In The Lodger there is an astonishing sequence that begins with a shot of the lodger, with a trace of what appears to be the knowing smile of a villain, looking directly into the camera. The fact that the sequence begins with this shot, which provides us with no way of knowing where he is located within the projected world or who or what he is looking at, enhances our unsettling impression that unlike Norman, who seems oblivious of our looking at him looking at Marion through his peephole, the lodger seems to be aware that we are looking at him; indeed, he seems to be returning our gaze, the way in the most chilling moment of Rear Window (1954) the murderer Thorwald (Raymond Burr), suddenly becoming aware that Jeff (James Stewart) is looking at him from his apartment across the courtyard, meets Jeff’s gaze.
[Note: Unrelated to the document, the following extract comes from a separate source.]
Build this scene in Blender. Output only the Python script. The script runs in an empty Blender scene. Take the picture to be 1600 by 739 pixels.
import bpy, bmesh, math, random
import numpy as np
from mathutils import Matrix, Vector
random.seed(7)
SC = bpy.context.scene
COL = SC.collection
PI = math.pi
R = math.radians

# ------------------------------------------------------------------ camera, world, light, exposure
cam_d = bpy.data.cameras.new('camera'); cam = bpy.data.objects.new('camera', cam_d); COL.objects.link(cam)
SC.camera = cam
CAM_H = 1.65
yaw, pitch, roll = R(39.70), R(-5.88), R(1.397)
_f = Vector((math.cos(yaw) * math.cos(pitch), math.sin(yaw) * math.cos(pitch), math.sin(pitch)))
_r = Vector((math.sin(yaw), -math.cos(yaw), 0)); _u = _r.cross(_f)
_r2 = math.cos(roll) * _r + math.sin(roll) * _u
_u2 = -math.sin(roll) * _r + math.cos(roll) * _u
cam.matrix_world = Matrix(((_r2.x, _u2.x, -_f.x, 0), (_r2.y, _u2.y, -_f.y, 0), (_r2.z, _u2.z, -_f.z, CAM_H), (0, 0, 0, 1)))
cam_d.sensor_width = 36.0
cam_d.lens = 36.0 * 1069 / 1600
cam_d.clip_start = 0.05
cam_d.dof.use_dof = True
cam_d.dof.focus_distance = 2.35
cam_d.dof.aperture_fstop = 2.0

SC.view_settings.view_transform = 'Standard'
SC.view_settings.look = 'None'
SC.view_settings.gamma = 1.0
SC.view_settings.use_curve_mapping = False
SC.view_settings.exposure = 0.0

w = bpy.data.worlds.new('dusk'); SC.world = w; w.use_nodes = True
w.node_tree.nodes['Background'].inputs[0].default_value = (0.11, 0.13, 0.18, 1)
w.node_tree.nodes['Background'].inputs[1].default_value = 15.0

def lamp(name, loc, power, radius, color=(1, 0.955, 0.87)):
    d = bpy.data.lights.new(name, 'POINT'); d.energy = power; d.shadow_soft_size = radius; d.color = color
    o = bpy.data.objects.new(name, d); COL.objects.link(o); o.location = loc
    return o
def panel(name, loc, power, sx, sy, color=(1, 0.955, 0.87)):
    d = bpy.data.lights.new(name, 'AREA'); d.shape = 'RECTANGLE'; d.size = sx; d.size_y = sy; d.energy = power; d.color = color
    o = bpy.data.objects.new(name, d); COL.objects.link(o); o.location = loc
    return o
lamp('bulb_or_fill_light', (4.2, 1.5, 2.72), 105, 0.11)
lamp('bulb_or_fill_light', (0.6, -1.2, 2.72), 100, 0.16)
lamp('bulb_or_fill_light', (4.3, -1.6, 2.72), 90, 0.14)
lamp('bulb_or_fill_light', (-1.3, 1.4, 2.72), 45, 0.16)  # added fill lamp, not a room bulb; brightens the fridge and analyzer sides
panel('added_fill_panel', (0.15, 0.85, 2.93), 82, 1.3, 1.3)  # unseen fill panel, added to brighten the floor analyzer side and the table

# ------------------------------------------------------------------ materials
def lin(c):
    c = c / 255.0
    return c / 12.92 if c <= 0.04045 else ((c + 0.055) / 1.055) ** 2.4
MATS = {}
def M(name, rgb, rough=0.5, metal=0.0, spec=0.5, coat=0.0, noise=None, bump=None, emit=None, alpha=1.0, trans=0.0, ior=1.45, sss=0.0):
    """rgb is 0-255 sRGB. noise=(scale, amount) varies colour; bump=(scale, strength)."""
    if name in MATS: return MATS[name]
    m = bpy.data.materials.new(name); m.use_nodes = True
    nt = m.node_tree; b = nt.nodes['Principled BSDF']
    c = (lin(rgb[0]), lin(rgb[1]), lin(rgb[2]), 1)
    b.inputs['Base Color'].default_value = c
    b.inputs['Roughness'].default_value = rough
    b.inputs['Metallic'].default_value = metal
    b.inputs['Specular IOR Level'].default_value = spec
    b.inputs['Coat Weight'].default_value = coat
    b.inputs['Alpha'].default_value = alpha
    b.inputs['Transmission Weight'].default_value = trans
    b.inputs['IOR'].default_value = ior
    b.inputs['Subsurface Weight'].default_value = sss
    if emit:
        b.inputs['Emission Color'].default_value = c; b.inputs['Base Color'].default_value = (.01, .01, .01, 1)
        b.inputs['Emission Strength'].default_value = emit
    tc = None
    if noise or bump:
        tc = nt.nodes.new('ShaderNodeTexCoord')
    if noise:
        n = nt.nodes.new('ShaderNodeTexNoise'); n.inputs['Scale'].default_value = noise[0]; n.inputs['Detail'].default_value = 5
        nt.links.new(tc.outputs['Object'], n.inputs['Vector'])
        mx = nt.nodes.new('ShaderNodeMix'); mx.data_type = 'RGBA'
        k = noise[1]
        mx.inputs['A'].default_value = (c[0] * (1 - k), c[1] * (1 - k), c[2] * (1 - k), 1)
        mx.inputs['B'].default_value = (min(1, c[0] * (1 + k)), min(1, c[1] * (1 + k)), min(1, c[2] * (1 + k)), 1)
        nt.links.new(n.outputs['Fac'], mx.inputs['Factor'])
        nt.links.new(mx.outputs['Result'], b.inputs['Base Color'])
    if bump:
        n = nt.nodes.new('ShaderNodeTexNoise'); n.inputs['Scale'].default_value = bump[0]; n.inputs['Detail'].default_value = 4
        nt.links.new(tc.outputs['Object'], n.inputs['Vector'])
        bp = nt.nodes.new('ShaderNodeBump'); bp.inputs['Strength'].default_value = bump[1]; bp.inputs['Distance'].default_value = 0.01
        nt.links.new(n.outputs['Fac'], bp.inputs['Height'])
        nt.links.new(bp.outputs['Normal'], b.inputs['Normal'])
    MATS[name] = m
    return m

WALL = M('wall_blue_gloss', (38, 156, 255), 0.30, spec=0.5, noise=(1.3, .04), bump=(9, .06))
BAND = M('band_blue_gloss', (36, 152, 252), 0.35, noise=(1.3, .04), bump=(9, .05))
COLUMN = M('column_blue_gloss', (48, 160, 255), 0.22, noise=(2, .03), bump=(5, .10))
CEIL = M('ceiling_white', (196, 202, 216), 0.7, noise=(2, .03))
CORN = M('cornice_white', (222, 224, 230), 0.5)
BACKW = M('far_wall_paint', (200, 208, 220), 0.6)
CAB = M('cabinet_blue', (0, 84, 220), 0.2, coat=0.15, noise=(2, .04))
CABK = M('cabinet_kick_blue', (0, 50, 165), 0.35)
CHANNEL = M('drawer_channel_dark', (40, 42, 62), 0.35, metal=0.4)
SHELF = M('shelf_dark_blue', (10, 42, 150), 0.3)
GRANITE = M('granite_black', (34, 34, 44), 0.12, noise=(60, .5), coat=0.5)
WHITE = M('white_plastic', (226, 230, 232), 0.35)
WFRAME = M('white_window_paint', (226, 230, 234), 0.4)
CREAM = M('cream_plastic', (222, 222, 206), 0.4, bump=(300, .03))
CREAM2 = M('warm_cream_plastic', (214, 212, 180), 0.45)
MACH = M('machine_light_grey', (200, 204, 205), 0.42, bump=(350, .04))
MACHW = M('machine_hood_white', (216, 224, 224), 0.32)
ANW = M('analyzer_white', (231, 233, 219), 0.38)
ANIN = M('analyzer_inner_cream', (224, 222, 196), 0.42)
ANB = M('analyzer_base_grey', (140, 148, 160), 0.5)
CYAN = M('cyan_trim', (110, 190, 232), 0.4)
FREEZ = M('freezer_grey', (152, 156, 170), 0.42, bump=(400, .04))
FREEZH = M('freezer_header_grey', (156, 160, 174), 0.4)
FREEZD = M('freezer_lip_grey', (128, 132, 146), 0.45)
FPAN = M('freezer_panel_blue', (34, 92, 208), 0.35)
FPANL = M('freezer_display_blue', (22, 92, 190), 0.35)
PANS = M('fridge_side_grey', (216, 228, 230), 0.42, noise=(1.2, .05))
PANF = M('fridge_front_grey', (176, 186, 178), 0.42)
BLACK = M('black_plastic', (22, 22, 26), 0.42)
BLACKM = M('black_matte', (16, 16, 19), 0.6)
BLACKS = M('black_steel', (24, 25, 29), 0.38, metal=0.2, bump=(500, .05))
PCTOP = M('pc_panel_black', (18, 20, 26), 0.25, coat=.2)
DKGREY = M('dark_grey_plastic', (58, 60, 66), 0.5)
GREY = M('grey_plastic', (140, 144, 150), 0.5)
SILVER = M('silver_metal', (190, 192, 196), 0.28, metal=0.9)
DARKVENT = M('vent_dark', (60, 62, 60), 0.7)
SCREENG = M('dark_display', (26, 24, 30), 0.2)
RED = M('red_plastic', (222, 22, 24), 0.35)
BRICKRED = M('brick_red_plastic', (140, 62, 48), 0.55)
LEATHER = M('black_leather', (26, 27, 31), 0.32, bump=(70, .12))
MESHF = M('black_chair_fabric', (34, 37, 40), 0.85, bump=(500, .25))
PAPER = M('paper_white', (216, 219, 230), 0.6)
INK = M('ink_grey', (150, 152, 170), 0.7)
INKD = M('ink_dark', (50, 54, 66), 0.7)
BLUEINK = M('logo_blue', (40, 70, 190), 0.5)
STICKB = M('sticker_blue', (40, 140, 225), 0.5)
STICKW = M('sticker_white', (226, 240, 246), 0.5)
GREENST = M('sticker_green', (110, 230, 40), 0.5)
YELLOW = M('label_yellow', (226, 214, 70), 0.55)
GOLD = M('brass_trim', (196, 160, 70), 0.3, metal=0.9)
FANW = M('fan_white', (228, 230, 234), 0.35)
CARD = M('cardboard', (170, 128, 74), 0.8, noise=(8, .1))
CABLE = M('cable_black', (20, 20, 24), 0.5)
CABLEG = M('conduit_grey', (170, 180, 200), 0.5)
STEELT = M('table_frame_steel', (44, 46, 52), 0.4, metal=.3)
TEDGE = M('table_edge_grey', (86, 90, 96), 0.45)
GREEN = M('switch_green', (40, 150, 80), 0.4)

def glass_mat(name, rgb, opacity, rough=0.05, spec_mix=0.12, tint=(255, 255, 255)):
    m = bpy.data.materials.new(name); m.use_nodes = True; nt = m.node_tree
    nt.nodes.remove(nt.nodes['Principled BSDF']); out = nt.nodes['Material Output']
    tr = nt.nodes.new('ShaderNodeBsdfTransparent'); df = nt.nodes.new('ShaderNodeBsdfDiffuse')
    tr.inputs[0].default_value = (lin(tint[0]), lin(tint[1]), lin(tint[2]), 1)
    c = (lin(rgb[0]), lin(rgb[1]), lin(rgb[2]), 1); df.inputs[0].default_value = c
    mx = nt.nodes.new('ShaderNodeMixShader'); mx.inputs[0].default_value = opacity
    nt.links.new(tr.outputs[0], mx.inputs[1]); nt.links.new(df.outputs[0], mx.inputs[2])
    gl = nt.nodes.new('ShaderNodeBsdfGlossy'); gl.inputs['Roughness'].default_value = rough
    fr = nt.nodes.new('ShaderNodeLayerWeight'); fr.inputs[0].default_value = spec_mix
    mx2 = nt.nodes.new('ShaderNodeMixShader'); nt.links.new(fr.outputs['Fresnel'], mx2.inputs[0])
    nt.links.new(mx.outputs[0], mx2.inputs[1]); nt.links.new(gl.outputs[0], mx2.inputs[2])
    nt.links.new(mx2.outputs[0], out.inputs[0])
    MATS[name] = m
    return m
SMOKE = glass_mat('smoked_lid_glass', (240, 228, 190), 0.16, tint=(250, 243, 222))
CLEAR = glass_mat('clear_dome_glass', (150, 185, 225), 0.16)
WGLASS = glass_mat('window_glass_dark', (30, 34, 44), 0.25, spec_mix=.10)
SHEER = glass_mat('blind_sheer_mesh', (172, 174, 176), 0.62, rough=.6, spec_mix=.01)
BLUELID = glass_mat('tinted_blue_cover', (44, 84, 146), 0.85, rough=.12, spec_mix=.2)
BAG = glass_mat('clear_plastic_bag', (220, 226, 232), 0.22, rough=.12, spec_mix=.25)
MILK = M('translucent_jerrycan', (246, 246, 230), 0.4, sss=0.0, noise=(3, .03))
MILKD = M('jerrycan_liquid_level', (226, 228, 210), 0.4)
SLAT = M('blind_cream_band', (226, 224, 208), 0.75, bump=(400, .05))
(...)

If the lodger is capable of returning our gaze, must he not possess more than merely human powers, powers worthy of the villains of nineteenth-century theatrical melodramas, powers the all-too-trusting Daisy does not suspect he possesses?

Figure 2.3
The next shot, however, from the lodger’s point of view, retroactively places him in the audience for Daisy’s fashion show. For a moment we are reassured by the explanation this shot provides. Evidently, this character does not possess the power to overleap the barrier separating our world from his world. He is an ordinary spectator who takes pleasure in looking at Daisy, just as we do. Then it may well strike us that this ordinary viewer might not be so innocent after all. Perhaps no viewer is. The passage does not declare the lodger to be an embodiment of pure Evil, but neither does it declare him to be innocent. Rather, it opens our eyes to the fact that we do not really know him. For all we know, these shots are saying, this subject of the camera—any subject of the camera—could be a murderer. In the face of the camera the lodger is only a human being, as we are, not the embodiment of an occult, supernatural force. But to be human is to be capable of murder.